On my machine, the result is

@btime f_each($a) # 9.100 μs (0 allocations: 0 bytes)
@btime f_linear($a) # 22.700 μs (0 allocations: 0 bytes)
@btime f_each($b)  #  9.000 μs (0 allocations: 0 bytes)
@btime f_linear($b) # 22.500 μs (0 allocations: 0 bytes)

Is this some "dark magic" of M1? (Maybe we don't need IndexCartesian on M1?)

Something might related: M1 10x faster than Intel at integral division, throughput one 64-bit divide in two cycles
If this is true, I guess reshape would be faster if we omit the current optimization via MultiplicativeInverse

[JeffBezanson]

It doesn't seem right to me to switch from eachindex to firstindex just because src has a length.

Also, in the past we have avoided annotating inbounds in generic methods like this.

[mcabbott]

Ok, I will fiddle a bit more. At the moment, removing @inbounds removes the whole speed advantage of this method. But perhaps there's a smarter way.

[mcabbott]

And, I'm think the PR does not handle length zero correctly right now. It breaks these, which work on master, but don't seem to have tests:

julia> firstindex(Int[])
1

julia> copyto!(Int[], ())
Int64[]

julia> copyto!(Int[], 1, ())
Int64[]

[mcabbott]

I've removed this 2-arg method, as on the cases I was testing, I can't see a way to speed it up without using linear indexing & @inbounds.

I've also added tests for these empty cases, and fixed the 3-arg method to pass them.

[mcabbott]

Pre-1.8 bump?

[oscardssmith]

What's the status on this? Is it ready to merge?

[N5N3]

@JeffBezanson posted some concern on inbounds annotation.

Also, in the past we have avoided annotating inbounds in generic methods like this.
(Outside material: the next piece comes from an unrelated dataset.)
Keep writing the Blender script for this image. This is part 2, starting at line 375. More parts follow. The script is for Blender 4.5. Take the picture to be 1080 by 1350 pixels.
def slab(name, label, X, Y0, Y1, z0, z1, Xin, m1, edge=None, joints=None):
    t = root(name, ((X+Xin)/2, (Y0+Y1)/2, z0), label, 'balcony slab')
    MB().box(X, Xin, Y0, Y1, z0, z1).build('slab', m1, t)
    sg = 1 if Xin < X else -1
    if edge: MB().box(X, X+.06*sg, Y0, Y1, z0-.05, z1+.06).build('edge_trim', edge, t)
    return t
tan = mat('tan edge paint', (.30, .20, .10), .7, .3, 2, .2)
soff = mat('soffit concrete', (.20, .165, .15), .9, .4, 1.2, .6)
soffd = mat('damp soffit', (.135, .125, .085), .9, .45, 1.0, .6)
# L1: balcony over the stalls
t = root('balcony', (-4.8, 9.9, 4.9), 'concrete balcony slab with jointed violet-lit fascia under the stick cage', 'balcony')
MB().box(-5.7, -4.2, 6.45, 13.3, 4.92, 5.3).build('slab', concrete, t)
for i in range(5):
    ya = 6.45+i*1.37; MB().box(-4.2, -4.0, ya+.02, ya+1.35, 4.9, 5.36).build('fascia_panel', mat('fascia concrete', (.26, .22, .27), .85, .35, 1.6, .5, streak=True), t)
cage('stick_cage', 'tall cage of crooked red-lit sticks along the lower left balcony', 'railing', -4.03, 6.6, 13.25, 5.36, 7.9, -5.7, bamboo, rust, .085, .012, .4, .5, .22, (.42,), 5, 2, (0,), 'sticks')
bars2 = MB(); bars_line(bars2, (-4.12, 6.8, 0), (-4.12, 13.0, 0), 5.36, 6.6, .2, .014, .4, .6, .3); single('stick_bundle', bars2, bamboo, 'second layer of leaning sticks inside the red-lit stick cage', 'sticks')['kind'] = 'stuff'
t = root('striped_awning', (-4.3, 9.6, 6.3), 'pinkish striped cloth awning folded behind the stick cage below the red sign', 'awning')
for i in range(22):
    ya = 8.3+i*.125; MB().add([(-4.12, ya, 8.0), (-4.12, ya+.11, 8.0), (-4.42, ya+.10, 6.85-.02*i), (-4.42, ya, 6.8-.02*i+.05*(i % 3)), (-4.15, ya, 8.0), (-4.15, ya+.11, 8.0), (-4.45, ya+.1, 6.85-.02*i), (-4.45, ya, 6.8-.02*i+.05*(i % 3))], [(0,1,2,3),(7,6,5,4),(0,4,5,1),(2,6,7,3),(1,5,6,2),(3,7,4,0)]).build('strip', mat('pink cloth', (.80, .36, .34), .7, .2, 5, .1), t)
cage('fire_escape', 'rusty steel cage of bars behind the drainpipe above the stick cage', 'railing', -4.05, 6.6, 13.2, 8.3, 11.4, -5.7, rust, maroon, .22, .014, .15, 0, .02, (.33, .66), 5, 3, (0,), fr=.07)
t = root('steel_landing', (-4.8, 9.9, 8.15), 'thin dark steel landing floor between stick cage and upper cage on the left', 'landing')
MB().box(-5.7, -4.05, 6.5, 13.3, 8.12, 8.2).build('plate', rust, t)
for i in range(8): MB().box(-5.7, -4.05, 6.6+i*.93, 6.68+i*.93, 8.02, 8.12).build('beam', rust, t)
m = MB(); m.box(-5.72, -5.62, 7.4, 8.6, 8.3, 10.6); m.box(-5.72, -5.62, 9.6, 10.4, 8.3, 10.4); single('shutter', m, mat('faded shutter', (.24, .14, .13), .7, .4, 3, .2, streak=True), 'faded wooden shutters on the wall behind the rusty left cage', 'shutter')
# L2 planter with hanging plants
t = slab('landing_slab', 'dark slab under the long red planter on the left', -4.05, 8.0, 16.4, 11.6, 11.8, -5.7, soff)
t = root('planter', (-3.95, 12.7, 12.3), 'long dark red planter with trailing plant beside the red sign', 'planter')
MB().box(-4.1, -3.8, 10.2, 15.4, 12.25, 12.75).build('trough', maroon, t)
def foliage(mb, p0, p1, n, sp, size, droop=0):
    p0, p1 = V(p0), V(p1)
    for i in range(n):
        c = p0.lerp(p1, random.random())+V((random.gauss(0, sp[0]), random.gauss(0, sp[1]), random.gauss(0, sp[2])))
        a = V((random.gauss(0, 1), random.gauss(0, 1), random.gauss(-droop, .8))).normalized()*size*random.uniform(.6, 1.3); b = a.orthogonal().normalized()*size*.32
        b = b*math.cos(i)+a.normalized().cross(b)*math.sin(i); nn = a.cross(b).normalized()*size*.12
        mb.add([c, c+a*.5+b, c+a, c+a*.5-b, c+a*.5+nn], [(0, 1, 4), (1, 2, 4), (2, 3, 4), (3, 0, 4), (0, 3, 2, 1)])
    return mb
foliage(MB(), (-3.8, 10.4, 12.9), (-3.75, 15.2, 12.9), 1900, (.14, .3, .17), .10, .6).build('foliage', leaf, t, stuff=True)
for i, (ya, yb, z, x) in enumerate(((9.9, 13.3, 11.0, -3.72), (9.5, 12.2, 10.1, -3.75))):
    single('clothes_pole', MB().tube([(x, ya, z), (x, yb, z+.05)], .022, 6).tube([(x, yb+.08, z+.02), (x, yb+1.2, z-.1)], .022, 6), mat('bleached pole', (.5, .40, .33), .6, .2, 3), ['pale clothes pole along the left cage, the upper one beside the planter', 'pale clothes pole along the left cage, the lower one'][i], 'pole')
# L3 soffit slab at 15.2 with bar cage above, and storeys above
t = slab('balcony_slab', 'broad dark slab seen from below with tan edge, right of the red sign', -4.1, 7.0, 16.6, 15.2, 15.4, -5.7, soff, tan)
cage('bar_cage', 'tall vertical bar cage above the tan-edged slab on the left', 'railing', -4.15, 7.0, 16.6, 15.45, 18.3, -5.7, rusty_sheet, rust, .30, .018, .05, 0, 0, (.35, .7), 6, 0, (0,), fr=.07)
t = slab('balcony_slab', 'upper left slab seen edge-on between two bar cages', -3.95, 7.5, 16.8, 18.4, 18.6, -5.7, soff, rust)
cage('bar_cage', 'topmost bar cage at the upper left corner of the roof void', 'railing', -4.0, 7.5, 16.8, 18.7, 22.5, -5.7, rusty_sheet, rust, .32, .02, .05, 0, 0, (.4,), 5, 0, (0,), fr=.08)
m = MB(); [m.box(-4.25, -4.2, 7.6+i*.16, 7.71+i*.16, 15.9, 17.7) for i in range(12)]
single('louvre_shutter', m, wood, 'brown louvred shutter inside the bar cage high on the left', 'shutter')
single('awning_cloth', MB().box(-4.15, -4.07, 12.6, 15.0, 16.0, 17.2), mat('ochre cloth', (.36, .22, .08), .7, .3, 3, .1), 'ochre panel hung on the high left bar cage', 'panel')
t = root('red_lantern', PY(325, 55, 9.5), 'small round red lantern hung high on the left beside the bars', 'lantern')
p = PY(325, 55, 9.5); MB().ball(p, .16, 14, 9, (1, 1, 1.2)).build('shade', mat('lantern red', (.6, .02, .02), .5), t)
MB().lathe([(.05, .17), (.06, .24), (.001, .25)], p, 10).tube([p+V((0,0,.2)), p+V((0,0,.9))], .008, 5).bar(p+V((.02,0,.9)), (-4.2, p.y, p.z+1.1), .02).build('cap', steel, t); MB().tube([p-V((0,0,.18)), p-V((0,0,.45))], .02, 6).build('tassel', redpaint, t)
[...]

Although that part change has been reverted, I'm not sure is it OK to him for the @inbounds in copyto!(dest::AbstractArray, dstart::Integer, src).
Also it's a little strange for me copyto!(a, src) is slower than copyto!(a, 1, src)

[mcabbott]

Yes that's accurate. I reverted to the smallest initial change, thus this only speeds up copyto!(a, 1, src), which is the case #43334 wanted.